Monday 24 January 2011

Work placements - slavery by any other name

So now the government intends to encourage young people into work by offering them eight-week work placements.

According to Indus Delta (the newswire for the welfare to work industry), they state the new scheme:

“... will now allow young people to undertake work experience for up to eight weeks rather than current paltry two weeks. Under the existing regime, if you tried to do more, you ran the risk of having your benefits docked. The new initiative will be applicable for individuals between 18 and 21 who will be matched by Jobcentre Plus with employers looking for people to do work experience.”

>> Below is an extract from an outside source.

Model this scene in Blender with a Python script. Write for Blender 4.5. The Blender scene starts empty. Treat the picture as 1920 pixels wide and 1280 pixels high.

I am pleased the new initiative excites staff at Inclusion, or CESI by its more popular name (for those not in the know, Inclusion run the Indus Delta website), but I fear I cannot build the same level of enthusiasm. To me, this is yet another scheme to take workless young people out of the unemployment statistics and sanitise levels of worklessness.

None of these schemes offer young people any kind of vocational training or any certainty they will be offered a permanent job on completion of their placement.
Now, let’s look at this more realistically. What do you call work where you are punished if you don’t attend, you don’t get paid, there is no security of tenure, the work traditionally tends to be menial, or burdensome, you are unable to join any company pension or health scheme and you have no in-company holiday entitlement?

Isn’t this another type of slave labour – with just a floral hue to make it sound better?

According to the Oxford Dictionary Online, ‘slavery’ means “condition of having to work very hard without proper remuneration or appreciation.” Now, if work placements don’t fit this definition of slavery, then what does?

The government need to tackle the whole issue of youth unemployment far more realistically, with initiatives to encourage jobless youths to access far more apprenticeships or training courses. Those wishing to remain in education should be encouraged to do so through the Educational Maintenance Allowance. Additionally, companies could be encouraged to take on younger recruits through payment of a dividend, in the same way long-term unemployed on New Deal programmes were attractive to employers through payments from Jobcentre Plus.

Whitewashing the statistics through miserable halfhearted gestures is not the answer.